A Coordenadoria Executiva da Diversidade Sexual da Prefeitura do Rio também procurou a equipe do Nudiversis para oferecer apoio ao evento. Agentes do projeto “Assistência em Movimento'' realizarão novas inscrições e atualizações de dados no sistema Cadastro Único, além de oferecerem orientações sobre emissão de documentos e inclusão produtiva. 

A capital do Rio é a cidade de origem da maioria das pessoas que serão atendidas na ação social (57). Em seguida, está Niterói (14), onde Igor Sudano mora. Quando ele ficou sabendo do evento por meio de uma amiga, não pensou duas vezes antes de se inscrever. 

— Eu já me vejo e vivo como uma pessoa não binária, mas o documento traz autoridade. Ajuda a mostrar à sociedade que identidade de gênero não é bobeira, nem crise de identidade de adolescente — explicou. — A mudança do meu registro de nascimento será a minha libertação final — afirmou Igor.

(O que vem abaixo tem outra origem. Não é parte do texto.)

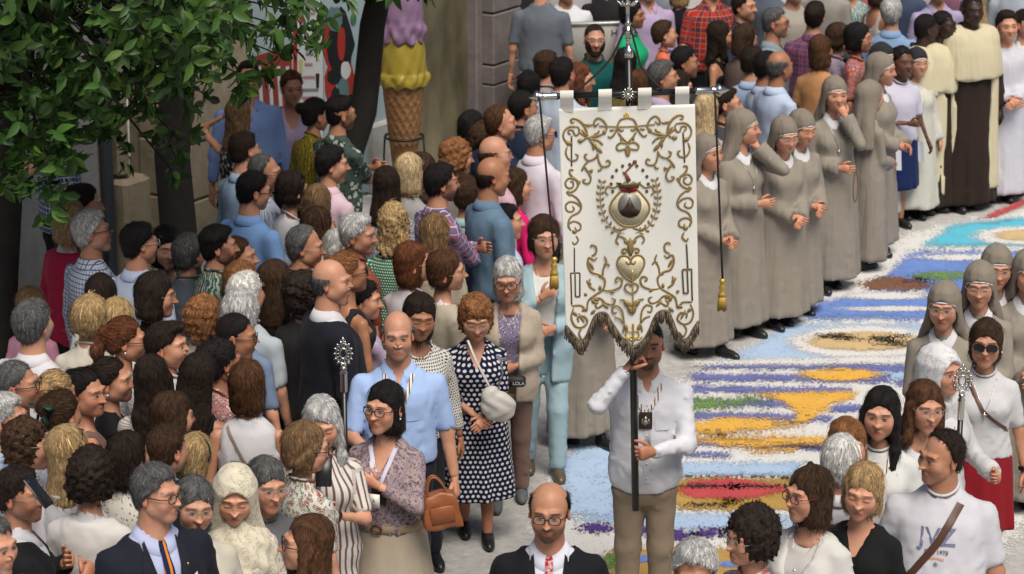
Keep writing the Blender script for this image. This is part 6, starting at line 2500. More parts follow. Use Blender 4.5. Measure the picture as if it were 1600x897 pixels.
P('m', 25, 772, 72, 'short', 'dark', JK((.012, .012, .014)), DARKT, 'bearded man with glasses in a black suit raising a dark phone', beard='stubble', ex=['wire'], pose=('phone', 'chest'), skin='mid')
P('m', -18, 850, 60, 'short', 'iron', JK((.22, .23, .25)), DARKT, 'man in a light grey suit in the bottom left corner')
P('b', 256, 706, 150, 'short', 'brown', TE((.20, .42, .58)), JEAN, 'brown haired boy in an aqua t-shirt behind the man in the striped tie', h=1.45)
P('g', 297, 716, 150, 'bob', 'blond', TE((.4, .3, .3)), JEAN, 'small blond girl with a dark hair band', ex=[('headband', (.02, .02, .03))], h=1.40, len=.02)
P('f', 196, 716, 150, 'bob', 'dark', BL((.62, .60, .54), 'knit', (.2, .19, .17), None, 2.2), DARKT, 'woman in a cream crochet jumper behind the man in the striped tie', h=1.50)
P('m', 238, 770, 32, 'short', 'iron', JK((.014, .016, .026), (.42, .47, .68)), TR((.014, .016, .026)), 'grey haired man in a dark suit with an orange striped tie and pocket square', hy=22, ex=['browline', ('suit', cloth('stripe', (.012, .016, .06), (.65, .22, .02), scale=1.6), WH, True)], age=1, fat=.35, vol=.004, h=1.76)
P('f', 298, 788, 18, 'bob', 'iron', BZ((.55, .52, .44)), DARKT, 'grey haired woman with glasses and a cream cardigan beside the man in the striped tie', ex=['wire', 'earrings'], age=1, fat=.4, hp=8)
P('f', 366, 768, 5, 'updo', 'dark', BL((.58, .54, .46), 'floral', (.45, .30, .28), (.64, .6, .52), .9), SK((.10, .010, .018), hem=.15), 'woman looking down under a cream lace mantilla and shawl', ex=[('mantilla', cloth('lace', (.66, .61, .48)), .28, True)], shut=1, hp=20, skin='light')
P('f', 413, 755, 30, 'crop', 'iron', TE((.12, .12, .13)), DARKT, 'grey haired woman half hidden behind the lace mantilla', age=1, ex=['wire'], h=1.56)
P('f', 471, 702, 105, 'crop', 'light', TE((.62, .58, .56), 'floral', (.35, .08, .07), (.1, .2, .08), .7), TR((.3, .3, .32)), 'woman with short fair hair and dark glasses in a white flowered top', ex=['browline'], len=-.01, vol=.004)
P('f', 503, 656, 8, 'longer', 'silver', TE((.64, .62, .60), 'stripe', (.17, .10, .075), None, 2.0, hem=.72), TR((.25, .17, .09)), 'woman with long grey hair in a white striped shirt looking at a phone', pose=('phone', 'phone'), hp=22, shut=1, age=1, tex='wavy', ex=[('watch', -1)], h=1.66)
P('f', 484, 850, -78, 'longer', 'chestnut', TE(WH), DARKT, 'woman with long chestnut hair and black glasses facing left at the bottom', ex=['browline'], hp=-4, h=1.62)
P('f', 603, 636, -18, 'bob', 'black', BL((.36, .27, .25), 'paisley', (.13, .06, .06), (.12, .14, .26), .55, neck='v', hem=.95, frac=.92), SK((.42, .36, .28), hem=.16, flare=.13, nf=11, amp=.045), 'woman with a black bob and glasses in a paisley blouse and long beige skirt', fix=2, hy=-14, ex=['browline', 'earrings', ('badge', 1.19, (.085, .10), C_((.60, .58, .70)), .02, True), 'belt', 'buttons_skirt'], pose=('down', 'chest'), fat=.45, h=1.62, legs_seen=1, age=.6)
P('m', 622, 522, 2, 'ring', 'iron', SS((.36, .50, .80), hem=.93), TR((.016, .018, .026)), 'bald man in a light blue short sleeved shirt wearing a brown badge', fix=2, ex=['badge', 'placket', 'pocket'], pose=('staff', 'down'), age=1, fat=.3, h=1.76, ringtop=.035, legs_seen=1)
P('f', 652, 492, 15, 'bob', 'dark', BL((.64, .62, .58), 'dots', (.03, .03, .03), None, .50), DARKT, 'dark haired woman in a white blouse with small black dots', hp=22, shut=1, skin='tan', h=1.63)
P('f', 747, 491, 5, 'bouffant', 'ginger', dict(k='dress', neck='v', frac=.46, ease=.022, hem=.98, m=C_((.008, .011, .042), 'dots', (.66, .66, .66))), SK((.008, .011, .042), 'dots', (.66, .66, .66), hem=.34, flare=.10, top=1.06, nf=6, amp=.05), 'elderly woman with ginger hair in a navy dress with white polka dots', foot=(744, 840), tex='perm', hc2=1, hp=24, shut=1, age=1, fat=.35, pose='clasp', ex=['wire', ('watch', -1, plain('steel', (.5, .5, .5), .3, .9))], h=1.58, legs_seen=1, stance=.07, legtint=(.75, .62, .55))
P('f', 795, 433, 2, 'bob', 'silver', dict(k='cardigan', neck='open', ease=.030, frac=1.0, wide=.012, hem=.78, m=C_((.42, .36, .29), 'knit', (.33, .28, .22)), inner=C_((.20, .17, .26), 'floral', (.4, .36, .42), (.08, .07, .12), .6), inneck='scoop', inname='blouse'), TR((.20, .125, .105)), 'grey haired woman with big dark glasses, beige cardigan and mauve trousers', foot=(795, 784), ex=['bigglasses', 'necklace'], hp=16, age=1, pose=('down', 'belly'), h=1.60, legs_seen=1, stance=-.06, shoem=plain('trainer_grey', (.10, .11, .12), .7))
P('f', 853, 369, 6, 'bouffant', 'brown', dict(k='jacket', neck='open', ease=.028, hem=.68, m=C_((.33, .47, .53)), inner=C_((.62, .62, .60)), inneck='scoop', inname='blouse'), TR((.33, .47, .53)), 'brown haired woman in a pale teal jacket and trousers', foot=(848, 738), ex=['wire', 'earrings', 'necklace'], age=1, pose=('chest', 'belly'), h=1.63, legs_seen=1, stance=.06, shoem=plain('shoe_bronze', (.13, .10, .07), .4, .3))
P('m', 512, 441, 82, 'ring', 'iron', JK((.013, .014, .022)), TR((.013, .014, .022)), 'bald stout man in a dark suit seen in profile, left of centre', fat=.6, hp=6, age=1, ringtop=.03, h=1.77)
P('f', 432, 442, 130, 'long', 'brown', TE(BK), DARKT, 'long haired woman in black left of the bald man in the dark suit')
P('f', 474, 459, 140, 'bouffant', 'dark', TE((.03, .03, .03)), DARKT, 'woman with dark curly hair behind the bald man in the dark suit', tex='curly', h=1.60)
P('m', 470, 386, 82, 'recede', 'iron', TE((.16, .12, .08)), DARKT, 'balding man with glasses in profile above the woman with long brown hair', ex=['wire'], skin='mid', age=1)
P('f', 530, 391, 48, 'long', 'silver', TE((.10, .08, .08)), DARKT, 'grey haired woman looking right from the middle of the crowd', age=1, len=.1, tex='wavy', h=1.58)
P('m', 553, 365, 85, 'short', 'silver', TE((.25, .07, .04)), DARKT, 'grey haired man in profile beside the blond curls', age=1, skin='mid')
P('f', 541, 427, 95, 'updo', 'ginger', TK((.02, .02, .022)), DARKT, 'suntanned woman with tied blond hair, sunglasses and a bare shoulder', ex=['sunglasses', 'shoulder_strap'], skin='tan')
P('b', 564, 471, 82, 'short', 'black', TE(LILAC), JEAN, 'dark haired boy in a lilac shirt behind the bald man in blue', h=1.45, pose='cross', vol=.006)
P('b', 424, 537, 130, 'buzz', 'brown', TE((.10, .16, .28)), JEAN, 'small boy with cropped hair left of the dark suit', h=1.25, scalp=.6)
P('f', 615, 352, 175, 'long', 'blond', TE((.012, .12, .055), 'dots', (.55, .62, .55), None, .55), SK((.012, .12, .055), 'dots', (.55, .62, .55), None, .55), 'woman seen from behind with curly blond hair and a green dotted dress', tex='curly', vol=.012, sides=0, len=.1, h=1.68)
P('f', 677, 366, 165, 'bob', 'light', BL((.42, .37, .29)), DARKT, 'light brown haired woman in beige beyond the auburn bob', len=-.02, tex='wavy')
P('m', 684, 286, 120, 'short', 'black', LS((.30, .12, .18), 'plaid', (.06, .08, .22), (.6, .55, .6)), DARKT, 'dark bearded man with folded arms in a pink and blue plaid shirt', beard='stubble', stub=.8, pose='cross', skin='mid', h=1.80)
P('f', 642, 411, 110, 'bob', 'auburn', BL(WH), DARKT, 'woman with an auburn bob in a white blouse holding a hand to her face', pose=('down', 'face'), ex=['wire'])
P('f', 692, 423, 88, 'crop', 'chestnut', BZ((.42, .37, .29)), DARKT, 'older woman with glasses and a beige jacket beside the auburn bob', ex=['wire'], age=1)
P('b', 728, 306, 160, 'short', 'brown', SS((.34, .56, .54)), JEAN, 'boy with brown hair in a mint polo shirt seen from behind', h=1.50)
P('b', 789, 348, 85, 'short', 'black', LS((.45, .55, .72)), JEAN, 'dark haired boy in a light blue shirt facing right', h=1.42)
P('m', 763, 276, 82, 'ring', 'dark', SS((.12, .20, .29), 'denim'), DARKT, 'bald man with a moustache in a denim shirt', beard='mous', skin='tan', fat=.4, ringtop=.02)
P('f', 803, 292, 90, 'bob', 'brown', BL((.60, .015, .14)), DARKT, 'person in a fuchsia top mostly hidden beside the man in the white shirt', h=1.50)
P('m', 769, 243, 88, 'ring', 'brown', TE((.55, .35, .42)), DARKT, 'bald man with glasses behind the moustached man in denim', ex=['wire'], ringtop=.02)
P('f', 709, 246, 110, 'bouffant', 'ginger', TE((.35, .3, .26)), DARKT, 'ginger haired woman beside the plaid shirted man', tex='perm')
P('f', 604, 291, 165, 'long', 'dark', TE((.2, .2, .26), 'floral', (.5, .5, .55), None, .6), DARKT, 'woman seen from behind with long dark hair below the cone', h=1.62, sides=0)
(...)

Conheça o Núcleo de Defesa dos Direitos Homoafetivos e Diversidade Sexual
O Nudiversis atua na defesa individual e coletiva dos direitos dos cidadãos LGBTQIA+ e busca fomentar e monitorar a política pública destinada a promover a igualdade deste grupo populacional. Além disso, a coordenação do Nudiversis tem a função de auxiliar e dar suporte aos defensores públicos em atuação em todo o Estado do Rio de Janeiro nos casos que envolvem os direitos das pessoas LGBTQIA+.

O núcleo conta ainda com uma equipe técnica multidisciplinar, composta por profissionais da psicologia e do serviço social, que produzem documentos técnicos para instruir ações judiciais e procedimentos extrajudiciais. A equipe também atua no fortalecimento da rede de serviços de proteção e permite a produção de conhecimento multidisciplinar sobre o acesso à justiça das pessoas LGBTQIA+.